22/04/2009

defence training review limping towards main gate.

House of Commons debates Monday, 20 April 2009

Defence Procurement 9:22 pm

Andrew Murrison (Shadow Minister, Defence; Westbury, Conservative) | Hansard source | Video match this

I am very sorry that John Smith is not here, because we have to cover the defence training review. It is one of the biggest items of defence procurement before us, but it is limping towards main gate. Before covering that, however, perhaps we should pause to draw a discreet veil over project Red Dragon and the so-called super hangar. As the National Audit Office reported last month, this spectacular has tipped £134 million down the drain with very little to show for it.
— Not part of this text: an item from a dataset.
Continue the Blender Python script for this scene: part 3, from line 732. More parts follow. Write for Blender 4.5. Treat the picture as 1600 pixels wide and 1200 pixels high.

In relation to the DTR, Land Securities Trillium walked away from the Metrix consortium in December, when the bottom dropped out of the property market on which the financial case for the St. Athan project depends. I find that deeply worrying and I am not reassured by the replacement partner, the French catering firm Sodexo. The MOD's website says that contracts will be signed with the newly constituted Metrix for the DTR phase 1 in the summer. Is that the case?

Will the Minister let us in on the DTR contingency plan that the MOD commissioned last year for use in the event of Metrix disintegrating? Will he ditch the fig leaf of "commercial in confidence" and say what cuts to training deliverables we can expect as a result of rising project costs? Can we assume that the DTR second package is now dead in the water? What does the Minister say to the main trade union involved, which has pointed out that large numbers of civilian trainers, who are already in short supply, will not relocate to south Wales and that that will impact on the quality of training produced at St. Athan, at least in the short to medium term?...

So where was John Smith drummer boy for metrix and the silent Adam Price?